Pierre Grosdidier for Law360: A DMCA Win For Online Service Providers In Colo.


The Internet is inundated with user-uploaded text, pictures, music and videos, many of which are subject to copyright protection. This material appears to be available — gratis — at the click of a mouse on various media-hosting websites owned and managed by online service providers (“OSPs”), e.g., YouTube. This online divertissement may be a violation of copyright law when the copyright owners do not grant permission to display their material. Each instance of infringing material may also be a breach of contract because the OSPs’ terms of use invariably forbid users from uploading copyrighted material absent permission from the rightful owners. 
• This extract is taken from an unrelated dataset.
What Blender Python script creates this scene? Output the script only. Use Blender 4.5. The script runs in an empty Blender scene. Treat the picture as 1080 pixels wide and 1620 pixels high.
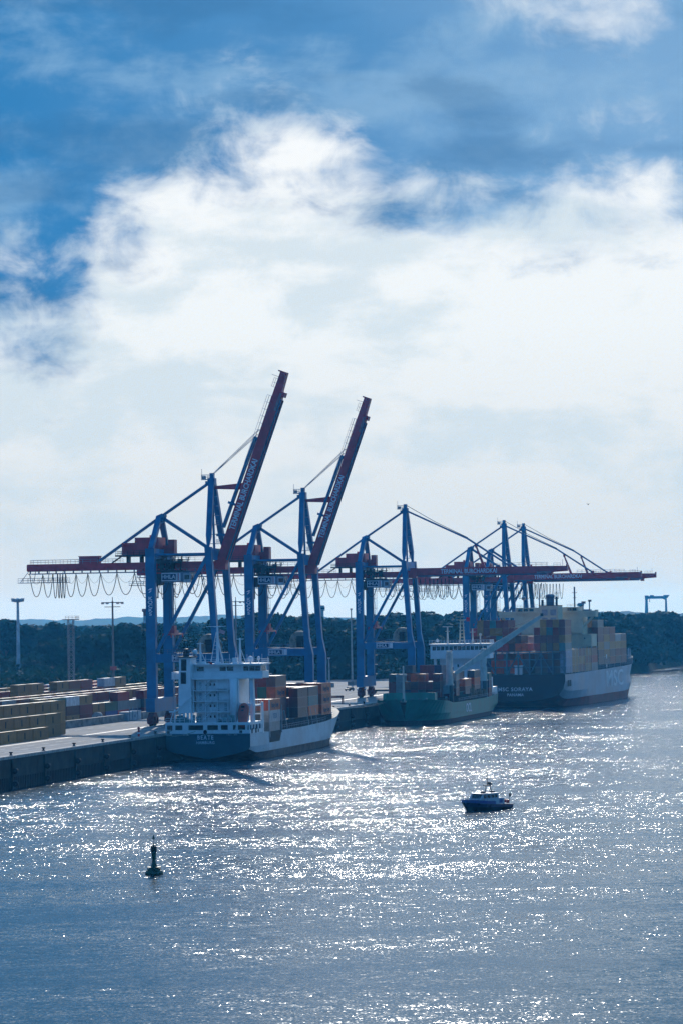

In BWP Media USA Inc., v. Clarity Digital Group LLC, the court addressed the issue of who is a “user” under the Digital Millennium Copyright Act’s safe harbor provision, 17 U.S.C. § 512. No. 14-cv-00467, (D. Colo. Mar. 31, 2015). The significance of this decision is that OSPs can benefit from § 512 even when their own employees upload infringing copyrighted material on the OSP’s websites. An OSP’s liability for the posting of infringing material by its employees, at least in the District of Colorado, will likely turn on § 512(c)(1)(A), i.e., on whether the OSP knew or should have known of the infringement and what it did about it, not on the definition or scope of the term “user.” But even though § 512 imposes no obligation on OSPs to police their users, OSPs might be well advised to be alert to “facts or circumstances from which [their employees’] infringing activity is apparent,” and to act “expeditiously” when such activity is discovered.[1]